Decidí invitar a todos los terrícolas a despertar. No: una lengua extranjera no puede aprenderse en dos años, debe aprenderse en dos meses. Para resistir a la erosión del tiempo, es necesario llegar a un punto de no retorno en el que por su propia densidad la memoria no pueda borrarse. Sí: la dactilografía en cuatro horas es una realidad posible si aprendes a transferir tu cerebro a tus manos porque tu ordenador de cerebro registrará cuarenta veces más rápido que antes. No hay un conocimiento tan alto que sea inaccesible, si tienes el coraje o los medios de reconstruir la pirámide.

¿Qué te permitirá acceder a esto? Que cada hora de tu trabajo o de tus cursos sirva no sólo para aprender, sino fundamentalmente para permitir que los obreros del sueño puedan automatizarlos.

El verdadero problema de tu aprendizaje no es solamente utilizar simultáneamente los hemisferios derecho e izquierdo sino, sobre todo, que tu conciencia aprenda a aceptar sin orgullo los verdaderos mensajes de tu inconsciente.

Como me dijo el libro de cristal: “Espero que no te sientas demasiado turbado por estas páginas...”

Si tienes miedo, no leas lo que sigue, ya que, al finalizar el libro, tu cerebro no será el mismo. Sé que piensas que hay algo romántico en el esfuerzo y que nadie tiene el derecho de quitártelo al aprender. Mi respuesta, lejos de ese planeta en el que me lees, es que ninguna persona tiene derecho de obligarte a un esfuerzo que redundará en un rendimiento diez veces más pobre que el que podrías lograr.

Hermano lector: si puedes caminar diez veces más rápido, podrás descansar más tiempo a la llegada o intentar avanzar diez veces más lejos.

Una última recomendación: es verdad que este libro es peligroso. Aconsejo no dejarlo en manos de cualquiera, como las de padres o profesores porque, de ser así, su manera de enseñar habrá cambiado totalmente en ¡una semana!

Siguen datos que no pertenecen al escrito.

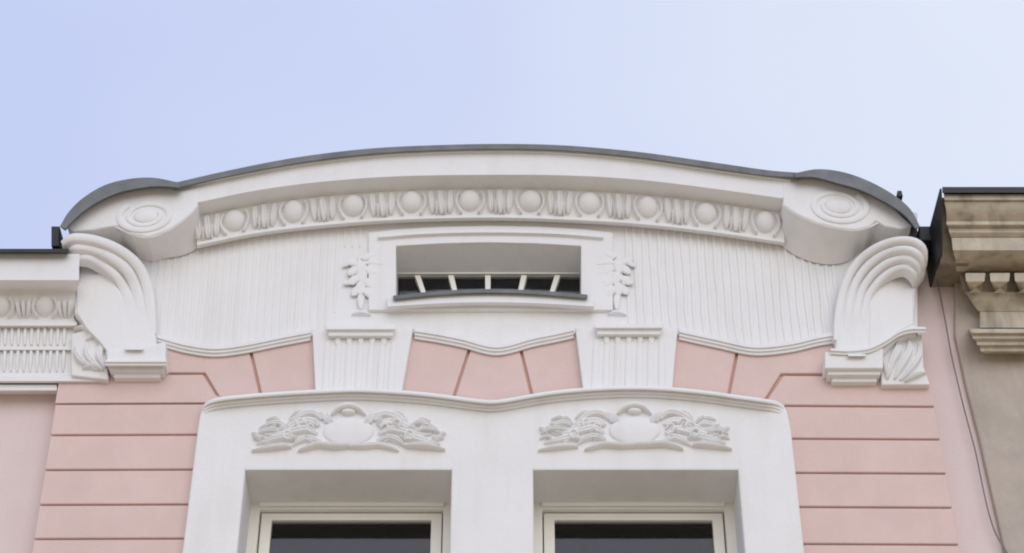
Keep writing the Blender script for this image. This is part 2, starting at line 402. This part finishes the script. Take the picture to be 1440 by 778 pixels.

No intentes escribirme: estas páginas se bastan a sí mismas. Fueron escritas en un planeta aislado del tiempo y están destinadas a millones de terrícolas que viven, también ellos, en un planeta aislado del tiempo de los demás. Lee y relee; lo que no esté escrito en los renglones puede estarlo entre líneas. Las respuestas que no encuentres aquí las encontrarás en tí mismo: ya están allí.

Adiós, hermano lector. Nos encontraremos al final del libro.